DANIEL BARRIO (1988, Cuba)

Daniel Barrio (Cienfuegos, Cuba, 1988) is a visual artist whose practice articulates space through painting, understanding the environment as an altered archive open to critical intervention. He studied at the Academy of Fine Arts of Cienfuegos (2004–2008), specializing in painting, and later at the Madrid Film School (ECAM, 2012–2015), where he studied Art Direction. His methodology integrates visual thinking with scenographic narrative.

His trajectory includes solo exhibitions such as La levedad en lo cotidiano (Galería María Porto, Madrid, 2023), Interiores ajenos (PlusArtis, Madrid, 2022), and Tribud (Navel Art, Madrid, 2019), as well as significant group exhibitions including Space is the Landscape (Estudio Show, Madrid, 2024), Winterlinch (Espacio Valverde Gallery, Madrid, 2024), Hiberia (Galería María Porto, Lisbon, 2023), and the traveling exhibition of the La Rioja Young Art Exhibition (2022).

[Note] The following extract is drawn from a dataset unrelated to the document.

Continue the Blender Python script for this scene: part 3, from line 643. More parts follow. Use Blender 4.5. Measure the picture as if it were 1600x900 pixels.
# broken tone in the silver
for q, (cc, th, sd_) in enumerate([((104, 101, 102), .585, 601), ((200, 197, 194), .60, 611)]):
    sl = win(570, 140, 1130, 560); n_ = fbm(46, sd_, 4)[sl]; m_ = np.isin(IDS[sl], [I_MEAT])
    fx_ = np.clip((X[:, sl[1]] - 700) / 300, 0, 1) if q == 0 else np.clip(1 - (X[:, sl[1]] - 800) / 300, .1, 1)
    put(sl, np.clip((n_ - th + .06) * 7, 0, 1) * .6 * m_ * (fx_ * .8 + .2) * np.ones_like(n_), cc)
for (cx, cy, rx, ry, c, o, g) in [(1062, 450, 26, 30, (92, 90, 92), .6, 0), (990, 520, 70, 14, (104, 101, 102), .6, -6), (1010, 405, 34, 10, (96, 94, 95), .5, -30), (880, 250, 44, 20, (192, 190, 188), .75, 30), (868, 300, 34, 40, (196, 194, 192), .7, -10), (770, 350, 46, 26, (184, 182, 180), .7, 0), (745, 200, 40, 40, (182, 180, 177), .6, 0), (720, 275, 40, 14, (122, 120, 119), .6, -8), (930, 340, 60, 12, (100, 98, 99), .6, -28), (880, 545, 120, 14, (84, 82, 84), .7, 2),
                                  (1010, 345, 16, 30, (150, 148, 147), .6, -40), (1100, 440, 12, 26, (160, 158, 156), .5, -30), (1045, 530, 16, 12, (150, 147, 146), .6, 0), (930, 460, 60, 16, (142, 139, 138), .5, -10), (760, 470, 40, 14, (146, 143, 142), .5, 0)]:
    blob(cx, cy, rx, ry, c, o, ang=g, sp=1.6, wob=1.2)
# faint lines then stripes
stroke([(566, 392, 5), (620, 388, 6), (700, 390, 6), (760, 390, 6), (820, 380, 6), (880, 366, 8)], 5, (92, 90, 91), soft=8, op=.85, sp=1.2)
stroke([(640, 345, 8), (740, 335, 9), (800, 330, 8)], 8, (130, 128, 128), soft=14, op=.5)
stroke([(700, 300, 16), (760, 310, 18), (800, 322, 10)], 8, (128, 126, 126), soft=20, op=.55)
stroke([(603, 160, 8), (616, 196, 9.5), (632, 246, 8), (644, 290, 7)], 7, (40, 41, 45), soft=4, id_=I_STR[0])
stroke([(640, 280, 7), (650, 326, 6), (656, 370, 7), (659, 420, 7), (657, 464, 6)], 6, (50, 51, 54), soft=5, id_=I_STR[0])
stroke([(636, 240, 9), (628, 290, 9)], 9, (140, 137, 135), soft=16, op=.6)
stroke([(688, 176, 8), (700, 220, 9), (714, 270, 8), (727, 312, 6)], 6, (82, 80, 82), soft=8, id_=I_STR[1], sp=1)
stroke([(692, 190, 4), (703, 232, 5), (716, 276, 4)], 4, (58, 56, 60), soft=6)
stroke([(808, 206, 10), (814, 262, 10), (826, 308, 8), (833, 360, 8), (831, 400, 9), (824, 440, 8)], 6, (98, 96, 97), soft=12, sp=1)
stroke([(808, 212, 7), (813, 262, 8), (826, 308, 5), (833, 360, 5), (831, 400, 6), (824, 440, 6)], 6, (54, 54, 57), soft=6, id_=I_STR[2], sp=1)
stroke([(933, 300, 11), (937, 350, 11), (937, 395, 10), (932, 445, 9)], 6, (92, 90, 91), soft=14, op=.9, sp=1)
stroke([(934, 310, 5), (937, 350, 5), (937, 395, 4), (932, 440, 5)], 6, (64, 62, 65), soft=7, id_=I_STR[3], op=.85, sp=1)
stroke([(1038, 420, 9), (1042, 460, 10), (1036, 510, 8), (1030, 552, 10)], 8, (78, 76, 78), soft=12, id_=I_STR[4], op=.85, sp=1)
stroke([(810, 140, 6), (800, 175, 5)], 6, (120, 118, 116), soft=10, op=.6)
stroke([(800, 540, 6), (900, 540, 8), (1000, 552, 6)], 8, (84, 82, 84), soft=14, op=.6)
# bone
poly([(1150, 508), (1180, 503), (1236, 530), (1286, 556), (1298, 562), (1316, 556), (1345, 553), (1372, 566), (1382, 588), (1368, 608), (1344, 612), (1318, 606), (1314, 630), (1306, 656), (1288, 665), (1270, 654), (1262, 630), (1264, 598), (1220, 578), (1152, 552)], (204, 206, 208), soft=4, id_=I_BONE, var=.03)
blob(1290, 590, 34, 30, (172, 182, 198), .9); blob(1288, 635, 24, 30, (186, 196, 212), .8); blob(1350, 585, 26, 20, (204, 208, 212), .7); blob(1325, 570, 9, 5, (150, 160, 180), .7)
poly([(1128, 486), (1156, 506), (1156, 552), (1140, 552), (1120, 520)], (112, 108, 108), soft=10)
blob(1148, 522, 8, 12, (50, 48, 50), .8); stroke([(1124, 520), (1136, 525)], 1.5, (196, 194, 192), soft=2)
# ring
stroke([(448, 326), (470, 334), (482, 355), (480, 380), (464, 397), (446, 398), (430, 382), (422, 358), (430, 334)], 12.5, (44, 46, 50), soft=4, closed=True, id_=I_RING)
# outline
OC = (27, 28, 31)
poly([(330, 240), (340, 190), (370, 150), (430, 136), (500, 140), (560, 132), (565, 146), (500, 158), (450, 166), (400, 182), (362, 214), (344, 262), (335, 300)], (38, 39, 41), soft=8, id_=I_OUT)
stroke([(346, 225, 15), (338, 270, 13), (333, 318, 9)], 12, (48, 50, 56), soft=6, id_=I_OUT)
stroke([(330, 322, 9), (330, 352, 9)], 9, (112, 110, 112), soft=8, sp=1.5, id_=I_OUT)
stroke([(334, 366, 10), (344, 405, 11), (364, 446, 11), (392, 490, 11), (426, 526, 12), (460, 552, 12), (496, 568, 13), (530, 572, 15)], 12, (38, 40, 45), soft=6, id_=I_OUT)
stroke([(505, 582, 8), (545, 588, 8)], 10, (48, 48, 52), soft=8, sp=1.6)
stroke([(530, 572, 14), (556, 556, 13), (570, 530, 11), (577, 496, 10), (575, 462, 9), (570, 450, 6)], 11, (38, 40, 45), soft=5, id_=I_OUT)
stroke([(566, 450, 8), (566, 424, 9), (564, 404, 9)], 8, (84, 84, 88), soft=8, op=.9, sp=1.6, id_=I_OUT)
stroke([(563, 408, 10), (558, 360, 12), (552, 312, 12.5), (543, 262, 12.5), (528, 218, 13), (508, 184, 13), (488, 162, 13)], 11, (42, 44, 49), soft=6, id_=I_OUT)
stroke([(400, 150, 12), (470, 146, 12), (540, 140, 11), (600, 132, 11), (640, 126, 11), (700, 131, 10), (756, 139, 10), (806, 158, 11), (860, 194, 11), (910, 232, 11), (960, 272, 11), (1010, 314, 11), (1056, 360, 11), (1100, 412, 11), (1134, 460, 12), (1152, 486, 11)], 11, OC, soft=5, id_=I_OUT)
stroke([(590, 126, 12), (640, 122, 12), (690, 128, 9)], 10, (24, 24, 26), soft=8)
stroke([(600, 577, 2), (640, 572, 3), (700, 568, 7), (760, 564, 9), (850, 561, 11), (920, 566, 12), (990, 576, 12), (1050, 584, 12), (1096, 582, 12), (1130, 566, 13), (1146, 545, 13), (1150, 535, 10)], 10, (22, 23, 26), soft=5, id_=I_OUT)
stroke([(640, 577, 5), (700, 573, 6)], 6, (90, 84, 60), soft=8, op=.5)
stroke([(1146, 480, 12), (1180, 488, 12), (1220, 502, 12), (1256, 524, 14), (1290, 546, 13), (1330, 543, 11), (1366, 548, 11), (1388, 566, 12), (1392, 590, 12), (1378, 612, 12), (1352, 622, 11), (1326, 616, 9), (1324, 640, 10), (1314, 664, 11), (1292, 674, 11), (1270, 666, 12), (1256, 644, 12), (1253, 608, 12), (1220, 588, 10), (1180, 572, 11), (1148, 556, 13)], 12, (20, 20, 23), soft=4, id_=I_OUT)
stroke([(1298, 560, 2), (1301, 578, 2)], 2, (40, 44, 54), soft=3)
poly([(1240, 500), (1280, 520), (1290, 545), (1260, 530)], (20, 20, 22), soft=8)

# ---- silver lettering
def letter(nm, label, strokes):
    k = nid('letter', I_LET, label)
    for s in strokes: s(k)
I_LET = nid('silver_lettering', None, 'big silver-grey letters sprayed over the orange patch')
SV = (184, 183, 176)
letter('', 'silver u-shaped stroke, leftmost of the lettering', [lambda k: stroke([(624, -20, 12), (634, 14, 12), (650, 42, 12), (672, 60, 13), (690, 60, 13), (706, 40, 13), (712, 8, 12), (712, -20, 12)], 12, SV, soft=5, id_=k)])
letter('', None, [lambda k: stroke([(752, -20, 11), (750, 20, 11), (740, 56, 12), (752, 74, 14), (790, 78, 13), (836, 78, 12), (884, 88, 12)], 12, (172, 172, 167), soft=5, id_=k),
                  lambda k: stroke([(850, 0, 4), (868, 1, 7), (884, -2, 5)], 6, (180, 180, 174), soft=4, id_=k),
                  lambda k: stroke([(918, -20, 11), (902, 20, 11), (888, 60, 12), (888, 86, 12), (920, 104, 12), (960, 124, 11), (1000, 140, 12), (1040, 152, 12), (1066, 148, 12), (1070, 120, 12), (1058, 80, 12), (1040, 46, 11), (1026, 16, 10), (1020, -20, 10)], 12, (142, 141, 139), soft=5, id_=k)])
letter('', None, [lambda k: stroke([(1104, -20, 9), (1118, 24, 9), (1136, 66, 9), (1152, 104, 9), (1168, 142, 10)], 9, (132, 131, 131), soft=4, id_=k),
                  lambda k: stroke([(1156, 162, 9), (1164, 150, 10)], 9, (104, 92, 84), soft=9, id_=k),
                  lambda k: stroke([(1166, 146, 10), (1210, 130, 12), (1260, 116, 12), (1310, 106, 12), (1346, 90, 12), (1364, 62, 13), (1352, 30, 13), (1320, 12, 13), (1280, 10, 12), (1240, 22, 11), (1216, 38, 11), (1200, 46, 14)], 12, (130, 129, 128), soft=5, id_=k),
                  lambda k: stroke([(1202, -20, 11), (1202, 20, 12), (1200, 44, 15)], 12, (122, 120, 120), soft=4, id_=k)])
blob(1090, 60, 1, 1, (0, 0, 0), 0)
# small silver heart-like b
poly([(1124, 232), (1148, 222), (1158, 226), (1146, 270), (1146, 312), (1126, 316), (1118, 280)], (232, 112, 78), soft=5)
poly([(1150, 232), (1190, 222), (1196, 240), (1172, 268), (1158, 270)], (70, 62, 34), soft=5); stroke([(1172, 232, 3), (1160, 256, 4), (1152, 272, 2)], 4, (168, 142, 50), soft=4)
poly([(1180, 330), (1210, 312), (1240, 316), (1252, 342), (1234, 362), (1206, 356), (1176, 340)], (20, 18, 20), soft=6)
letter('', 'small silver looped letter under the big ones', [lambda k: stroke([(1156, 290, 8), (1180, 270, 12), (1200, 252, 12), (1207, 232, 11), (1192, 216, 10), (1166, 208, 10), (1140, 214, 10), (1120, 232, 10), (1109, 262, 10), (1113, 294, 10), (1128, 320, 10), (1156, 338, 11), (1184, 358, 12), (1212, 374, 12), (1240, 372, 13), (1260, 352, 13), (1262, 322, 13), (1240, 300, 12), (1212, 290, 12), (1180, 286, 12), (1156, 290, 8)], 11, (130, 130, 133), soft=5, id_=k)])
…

A member of the Resiliencia Collective, his work does not pursue the production of objects but rather the articulation of pictorial devices that generate protocols of resistance against the flow of disposable images. In a context saturated with immediate data, his practice produces traces and archives what must endure, questioning not the meaning of the work itself but the memory the viewer constructs through interaction—thus reclaiming sovereignty over the gaze and inhabiting ruins as a method for understanding the present.